At our family get-togethers, often someone will tell something funny my mother did or said. I join in with the many humorous things I remember, but I would be amiss if I neglected to share just how fabulous she was.
Mom knew how to make something beautiful from near nothing. She made clothes for my sisters and me, often from chicken feed sacks (At one time, the sacks were made from pretty prints that could be recycled for such purposes.) If there was enough fabric left from some she bought for us, she constructed a fashionable dress for herself. She always looked as though she stepped out of Vogue.
Even though cooking wasn’t her favorite thing to do, she always had good meals prepared for us. I liked to cook, so from my preteen years, she gave me run of the kitchen. I could go out into our country store (The house and store were attached.) and select what I thought would be appropriate groceries for our supper. Often my idea of a great meal consisted of canned spaghetti and meat balls, canned creamed corn, and pork and beans. She always bragged on my gourmet delights
She saw to it that we were always involved in everything at church and taught us by example to read our bible. When we would be troubled about something, she didn’t always know how to fix it, but she would say, “Go to bed ad get a good night’s sleep; things will look better in the morning.” And they did.
Although it was my dad who always had something funny to say, my mom was funny when she didn’t even mean to be.
One day as we drove down the mountain to Gadsden, my mother kept telling me how beautiful the colors on the trees were. I looked at her to see if she had completely lost it because the trees, the grass, and every sprig of vegetation were winter dead. Finally, I noticed her rose-lensed sun shades. I said, “Mother, let me see those glasses a minute.” I put them on and, Shazaam, everything was colorful and beautiful. This gave a whole new meaning to the phrase, “Seeing the world through rose-colored glasses.”

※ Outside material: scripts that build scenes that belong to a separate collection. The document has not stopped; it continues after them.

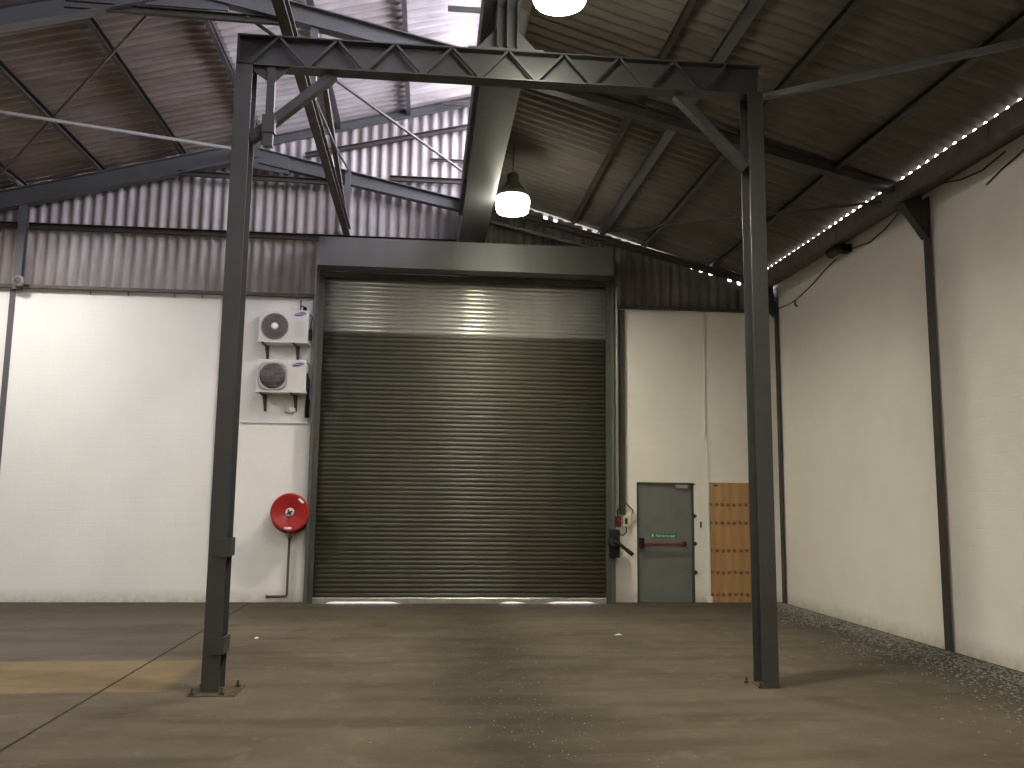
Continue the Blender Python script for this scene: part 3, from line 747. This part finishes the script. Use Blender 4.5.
# ------------------------------------------------------------------ white board with the two air conditioners
bm = B((box, -3.08, -1.975, YB-.03, YB-.001, 2.92, 5.045))
tag(obj('mounting_board', bm, M['board_white']), 'white board on the wall behind the two air conditioners', 'board')
bm = bmesh.new()
box(bm, -2.18, -2.165, YB-.045, YB-.03, 4.78, 5.03); lathe(bm, [(0, .1), (.028, .1), (.034, .06), (.03, 0), (0, 0)], (-2.09, YB-.05, 4.86), 'Y', 16)
tube(bm, [(-2.17, YB-.05, 4.9), (-2.13, YB-.06, 4.92), (-2.09, YB-.08, 4.87)], .008, 6)
tag(obj('pipe_clip', bm, M['black']), 'small black pipe clip near the top of the white board', 'clip')
YA = 14.40
def aircon(zb, hgt, label, round_grille):
    t = thing('air_conditioner', (-2.42, YA+.15, zb), label, 'air conditioner', 'air conditioners on the white board')
    xa, xb, yb = -2.79, -1.99, YA+.29
    bm = B((box, xa, xb, YA, yb, zb, zb+hgt)); obj('casing', bm, M['casing'], t, bevel=.018)
    bm = B((box, xa-.012, xb+.012, YA-.006, yb, zb-.02, zb+.012)); obj('base_tray', bm, M['casing'], t, bevel=.004)
    cx, cz = (-2.53, zb+hgt*.47)
    if round_grille:
        bm = bmesh.new(); lathe(bm, [(0, .006), (.2, .006), (.215, .02), (.222, .012), (.222, 0), (0, 0)], (cx, YA, cz), 'Y', 40); gr = obj('fan_grille', bm, M['grille'], t)
        bm = bmesh.new()
        for r in [.075+.02*i for i in range(7)]:
            lathe(bm, [(r-.004, .006), (r-.003, .016), (r+.003, .016), (r+.004, .006)], (cx, YA, cz), 'Y', 40)
        for k in range(24):
            a = 2*PI*k/24
            tube(bm, [(cx+.06*cos(a), YA-.014, cz+.06*sin(a)), (cx+.21*cos(a+.25), YA-.016, cz+.21*sin(a+.25))], .003, 4)
        obj('grille_wires', bm, M['grille'], gr)
        bm = bmesh.new(); lathe(bm, [(0, .03), (.05, .028), (.058, .02), (.058, 0), (0, 0)], (cx, YA-.002, cz), 'Y', 24); obj('hub_cap', bm, M['white_plastic'], gr)
        bm = bmesh.new()
        box(bm, -2.22, -2.04, YA-.004, YA+.01, zb+.05, zb+hgt-.16)
        sp = obj('service_panel', bm, M['casing'], t)
        bm = bmesh.new()
        for i in range(9): box(bm, -2.21+.019*i, -2.202+.019*i, YA-.009, YA-.003, zb+.07, zb+hgt-.18)
        obj('panel_ribs', bm, M['casing'], sp)
    else:
        # rounded square bezel ring with the fan showing inside
        def ringpt(r, a, e):
            c, s = cos(a), sin(a); n_ = (abs(c)**e+abs(s)**e)**(-1/e)
            return r*n_*c, r*n_*s
        bm = bmesh.new(); rings = []
        for r, h, e in ((.235, .0, 4), (.233, .012, 4), (.212, .012, 2.6), (.205, .001, 2.2)):
            rings.append([bm.verts.new((cx+ringpt(r, 2*PI*k/48, e)[0], YA-h, cz+ringpt(r, 2*PI*k/48, e)[1])) for k in range(48)])
        for a, b_ in zip(rings, rings[1:]):
            for k in range(48): bm.faces.new((a[k], a[(k+1) % 48], b_[(k+1) % 48], b_[k])).smooth = True
        gr = obj('fan_bezel', bm, M['bezel'], t)
        bm = bmesh.new(); lathe(bm, [(0, .003), (.208, .003), (.208, 0), (0, 0)], (cx, YA-.001, cz), 'Y', 40); fn = obj('fan', bm, M['fan_dark'], t)
        bm = bmesh.new()
        for i in range(21):
            u = -.2+.02*i; hh = math.sqrt(max(.0001, .206**2-u*u))
            tube(bm, [(cx+u, YA-.012, cz-hh), (cx+u, YA-.012, cz+hh)], .003, 4)
        for i in range(5):
            u = -.16+.08*i; hh = math.sqrt(.206**2-u*u); tube(bm, [(cx-hh, YA-.015, cz+u), (cx+hh, YA-.015, cz+u)], .003, 4)
        obj('guard_wires', bm, M['grille'], fn)
        bm = bmesh.new()
        for k in range(3):
            a = 2*PI*k/3+.4
            vs = [bm.verts.new((cx+r*cos(a+da), YA-.006-dy, cz+r*sin(a+da))) for r, da, dy in ((.04, -.3, 0), (.19, -.1, .0), (.2, .45, .004), (.1, .7, .004), (.04, .6, .003))]
            bm.faces.new(vs)
        obj('blades', bm, M['door_dark'], fn)
    # badge: slanting blue ellipse with white capitals
    bx, bz = (-2.125, zb+hgt-.08) if not round_grille else (-2.125, zb+hgt-.07)
    tl = math.radians(12)
    bm = bmesh.new(); vs, vb = [], []
    for k in range(32):
        a = 2*PI*k/32; u, v = .095*cos(a), .03*sin(a)
        vs.append(bm.verts.new((bx+u, YA-.006, bz+v+u*.18))); vb.append(bm.verts.new((bx+u, YA+.002, bz+v+u*.18)))
    bm.faces.new(vs)
    for k in range(32): bm.faces.new((vs[k], vb[k], vb[(k+1) % 32], vs[(k+1) % 32]))
    bd = obj('badge', bm, M['blue'], t)
    bm = text_bm('SAMSUNG', .037, lambda u, v: V(bx+u*.92, YA-.0075, bz+v+u*.06)); obj('lettering', bm, M['print_white'], bd)
    # insulated pipes and valve cover on the right side
    bm = B((box, xb, xb+.045, YA+.08, YA+.2, zb+.06, zb+.24)); obj('valve_cover', bm, M['black'], t, bevel=.008)
    bm = bmesh.new(); tube(bm, [(xb+.01, YA+.1, zb+hgt-.05), (xb+.05, YA+.1, zb+hgt-.1), (xb+.03, YA+.1, zb+.3), (xb+.035, YA+.12, zb+.2)], .012, 8); obj('wire', bm, M['dark_steel'], t)
    return t
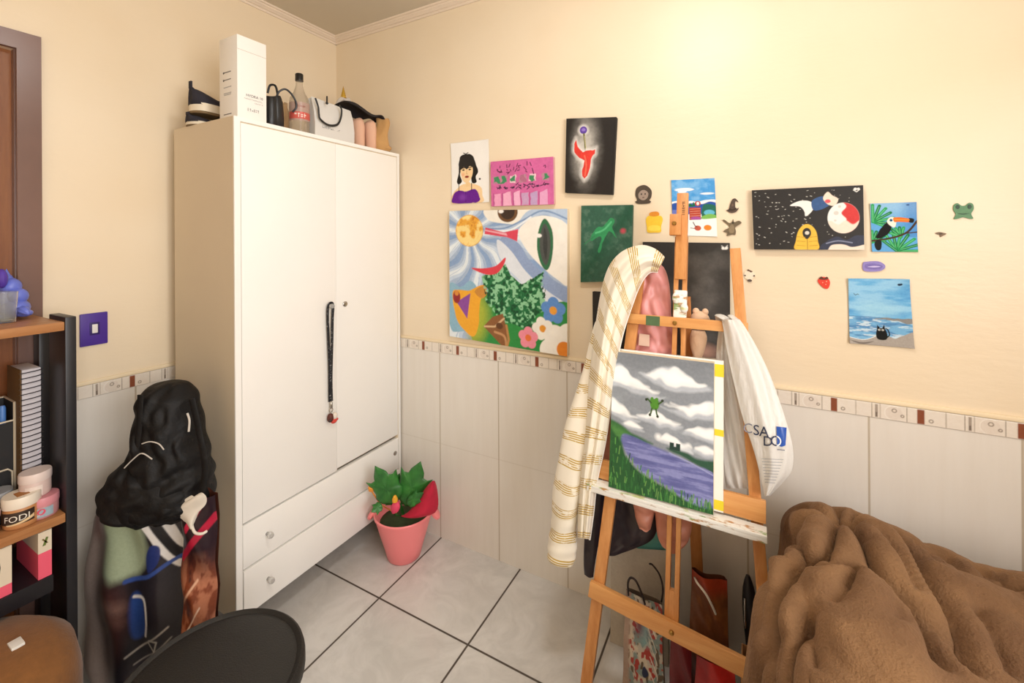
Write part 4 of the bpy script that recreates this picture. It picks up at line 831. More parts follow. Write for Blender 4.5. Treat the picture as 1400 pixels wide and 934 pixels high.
CR.bump(CR.noise(350, 2), .15, .002); CREAM = CR.m; PIPE = mat('white_piping', '#F6F2EA', .7, var=.03)
def cloth(rows, off, bulge, folds, n=18, v0=0.0, twist=0):
    """rows: (outer px,py, inner px,py); draped sheet between them, bulging to the viewer; returns M with uv and the grid"""
    A = catmull([r[:4]+((r[4],) if len(r) > 4 else (off,)) for r in rows], 4); P = []; UV = []; v = v0; prev = None
    for i, r in enumerate(A):
        row = []; o_ = r[4]
        for j in range(n+1):
            s = j/n; px = r[0]*(1-s)+r[2]*s; py = r[1]*(1-s)+r[3]*s
            d = o_-bulge*math.sin(PI*min(1, s*1.0))**.7
            for amp, fq, ph, sk in folds: d += amp*math.sin(fq*PI*s+ph+sk*i/len(A))*math.sin(PI*s)**.5
            row.append(une(px, py, d))
        if prev is not None: v += sum((Vector(p)-Vector(q)).length for p, q in zip(row, prev))/(n+1)
        prev = row; P.append(row); UV += [(j/n*.14+i*.001, v) for j in range(n+1)]
    m = M(); m.grid(P); m.uv = UV; return m, P
cj = thing('cream_jacket', 'cream hooded cotton jacket with gold stripes draped over the easel corner', 'jacket', E(1.72, 1.2, -.05))
rows = [(909, 352, 899, 372, -.01), (897, 341, 889, 372, -.028), (880, 335, 880, 381, -.038), (862, 338, 872, 396, -.045), (846, 347, 866, 412, -.048), (833, 363, 859, 432, -.05), (824, 388, 851, 458, -.05), (817, 425, 844, 490, -.05), (811, 470, 839, 518, -.05), (806, 515, 836, 545, -.05),
        (801, 560, 832, 575, -.045), (796, 610, 826, 612, -.04), (792, 655, 816, 658, -.035), (790, 700, 811, 702, -.03), (790, 736, 806, 738, -.03)]
m, Pb = cloth(rows, -.05, .05, [(.009, 3, .4, 3.), (.006, 5.5, 1., 6), (.003, 11, 2., -9)], 20)
m.build('hood_and_front', CREAM, cj, solid=.004, sub=1)
m = M(); m.tube([p[-1] for p in Pb], .0034, 8); m.build('piping', PIPE, cj)
# sleeve
cs = catmull([une(x, y, o) for x, y, o in ((822, 440, .0), (812, 490, -.02), (798, 550, -.04), (785, 610, -.045), (778, 660, -.04), (772, 705, -.035), (768, 740, -.03), (765, 766, -.03))], 6)
rr = [float(v) for v in np.interp(np.linspace(0, 1, len(cs)), [0, .15, .35, .6, .8, .9, 1], [.020, .030, .042, .046, .044, .047, .046])]
P = []; UV = []; vlen = .2
for i, p in enumerate(cs):
    p = Vector(p); row = []
    if i: vlen += (p-Vector(cs[i-1])).length
    for j in range(24):
        a_ = 2*PI*j/24; r = rr[i]*(1+.10*math.sin(3*a_+i*.18)+.05*math.sin(i*.55)+(.07*math.sin(i*2.1+a_) if i > 30 else 0))
        row.append(p+Vector((math.cos(a_)*r, math.sin(a_)*r*.72, .004*math.sin(2*a_+i*.3))))
        UV.append((j/24*.2, vlen))
    P.append(row)
m = M(); m.grid(P, closed=True); m.uv = UV; m.build('sleeve', CREAM, cj, solid=.003, sub=1)

# ------------------------------------------------------------------ pink puffer jacket behind it
PINK = mat('pink_satin', '#DC9490', .38, var=.12, scale=20, sheen=.2); SALM = mat('salmon_quilt', '#C98670', .45, var=.12, scale=20)
pj = thing('puffer_jacket', 'pink quilted puffer jacket hanging behind the cream jacket on the easel', 'jacket', E(1.80, 1.3, .03))
def loft(rows, off, thick, n=24, quilt=0, qstep=.05, wob=.05, crump=0):
    """closed loft; rows: (px left, px right, py[, off])"""
    A = catmull([(r[0], r[1], r[2], r[3] if len(r) > 3 else off) for r in rows], 5); P = []
    for i, (l, r, y, o_) in enumerate(A):
        a0, a1 = une(l, y, o_), une(r, y, o_); c = (a0+a1)/2; w_ = (a1-a0).length/2; row = []
        q = 1+quilt*(abs(math.sin(PI*c.z/qstep))**.6-.6)
        for j in range(n):
            t_ = 2*PI*j/n; k = 1+wob*math.sin(3*t_+i*.5)
            dsp = 0
            if crump:
                X_, Z_ = math.cos(t_)*w_, c.z; f1 = float(fbm(np.array(40+X_*15+Z_*5), np.array(40+Z_*8-X_*6), 91, 3)); dsp = crump*(1.6*abs(2*f1-1)**.7-.5)*(math.sin(t_) > 0)*abs(math.sin(t_))
            row.append(c+Vector((math.cos(t_)*w_, 0, 0))+Vector((0, -math.sin(t_)*thick*q*k*min(1, w_/.03)-dsp, .3*quilt*.02*math.sin(4*t_))))
        P.append(row)
    m = M(); m.grid(P, closed=True); m.add(P[0], [tuple(range(n))]); m.add(P[-1], [tuple(range(n))]); return m
loft([(882, 897, 357), (872, 908, 366), (866, 914, 382), (862, 917, 405), (862, 918, 430), (862, 921, 455), (862, 925, 480), (862, 926, 510)], .035, .030, 48, .0, wob=.10, crump=.034).build('hood', PINK, pj, sub=1)
M().add([une(874, 456, .0), une(888, 458, .0), une(888, 474, .0), une(873, 472, .0), une(874, 456, .004), une(888, 458, .004), une(888, 474, .004), une(873, 472, .004)], [(0, 1, 2, 3), (7, 6, 5, 4), (0, 4, 5, 1), (1, 5, 6, 2), (2, 6, 7, 3), (3, 7, 4, 0)]).build('care_label', mat('label_cloth', '#D9B9A6', .8), pj, smooth=False)
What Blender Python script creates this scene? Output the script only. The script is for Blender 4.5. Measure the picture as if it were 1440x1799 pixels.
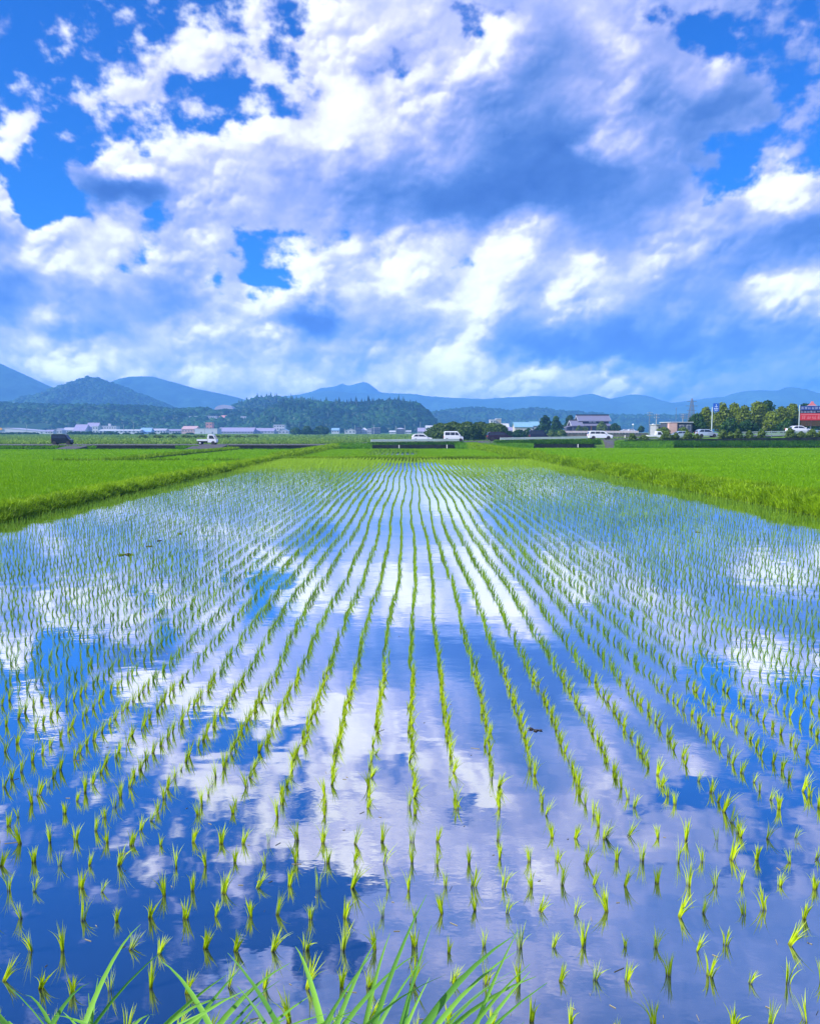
import bpy, bmesh, math, random
import numpy as np
from mathutils import Vector, Matrix

for o in list(bpy.data.objects):
    bpy.data.objects.remove(o)
scene = bpy.context.scene
COL = scene.collection
R = math.radians

# ------------------------------------------------------------------ camera
CAM_H = 2.57
PITCH = math.atan(141.5/1440)
cam_data = bpy.data.cameras.new('camera')
cam = bpy.data.objects.new('camera', cam_data)
COL.objects.link(cam)
cam.location = (0, 0, CAM_H)
cam.rotation_euler = (math.pi/2 - PITCH, 0, 0)
cam_data.sensor_fit = 'HORIZONTAL'
cam_data.sensor_width = 36
cam_data.lens = 36
cam_data.clip_start = 0.05
cam_data.clip_end = 40000
scene.camera = cam

# ------------------------------------------------------------------ exposure
vs = scene.view_settings
vs.view_transform = 'Standard'; vs.look = 'None'; vs.gamma = 1; vs.use_curve_mapping = False
vs.exposure = EXPOSURE = 0.75
scene.cycles.use_denoising = True
try:
    scene.cycles.denoiser = 'OPENIMAGEDENOISE'
except Exception:
    pass
scene.cycles.max_bounces = 6
scene.cycles.diffuse_bounces = 2
scene.cycles.glossy_bounces = 2
scene.cycles.transmission_bounces = 2
scene.cycles.transparent_max_bounces = 8
scene.cycles.volume_bounces = 2
scene.cycles.caustics_reflective = False
scene.cycles.caustics_refractive = False
scene.cycles.sample_clamp_indirect = 6

# ------------------------------------------------------------------ sun
SUN_AZ, SUN_EL = R(-112), R(36)
sun_vec = Vector((math.sin(SUN_AZ)*math.cos(SUN_EL), math.cos(SUN_AZ)*math.cos(SUN_EL), math.sin(SUN_EL)))
sd = bpy.data.lights.new('sun', 'SUN')
sd.energy = 4.5; sd.angle = R(0.6); sd.color = (1, .95, .86)
sun = bpy.data.objects.new('sun', sd); COL.objects.link(sun)
sun.rotation_euler = sun_vec.to_track_quat('Z', 'Y').to_euler()
sun.location = (-30, -10, 40)

# ------------------------------------------------------------------ world: Nishita sky with procedurally computed clouds
HAZE_COL, HAZE_D = (.17, .45, 1.0), 2.9e-4
PLAN = '''
.......45566555554|555445555444444444
........4556655554|445555555544444444
.......y5556555544|555566666555444444
........4566..yy54|555566665555444444
.........y55....y5|555556665554444444
..............x.45|556666655544444444
.............x.y45|555666655554444444
....x.......x..y56|666666655555444444
..xx....xx......y6|666676676555554xyx
xx..aa...b.y..bc66|667777776655554yyx
.xaa.a..bbbbb88777|777766777766y4yyxx
x....aa...bcc88888|877666666777665yxx
..aaaa...abcbb8888|7y.yy66876by..xyyx
..a....acbbb.89988|67y98556875yx.xx.x
..a...bc9cccb6788y|6y8864445555y..xxy
....accbcbacc988y7|7876444556466czyyx
..abbcaabb.bcy9987|8765444576554434xx
bb....baa.c9889999|75544334865443zyy.
c...a7bc8887778775|65543214765y4x.yyx
...z48777777666555|554322223354y4.xbb
8..x22357777666544|4332222334446.b996
7bcy88xy7777667555|433445544455765643
488788y567yyyyy5y8|886886554467655433
67778xb787yx.98768|77x986586575554455
354546445.5a.96668|548764787654444788
347444433578532656|788754865444445666
675446677868832454|456433332233343444
687786666556555566|687532222222333444
778868768878787777|887877878655556555
888888888888888888|988888777766666666
'''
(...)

When Wesson oil and Clorox both came in brown bottles, Mother stored them under her sink. She had very little cabinet space. In a rush to get the turkey in the oven one Thanksgiving, she grabbed the Clorox instead of the oil and doused it over the turkey. Smelling her mistake, she quickly washed the turkey and skinned it. We all knew something didn’t look right about the turkey, and later, after much questioning, she had to confess her mistake. We joked for years about the time we had the all-white meat turkey.
She was the church pianist from age eleven until she was ninety. She struggled in later years finding the correct page. One day she flipped the pages in one direction, and then in the other, and when she finally found the hymn, she spoke up from the piano bench and said, “That one almost wasn’t in my book.”
Perfect she wasn’t, nor is any mother, but mine – Willie Cochran – was about as close as you can find. Pay tribute to your mom in some way this Mother’s Day.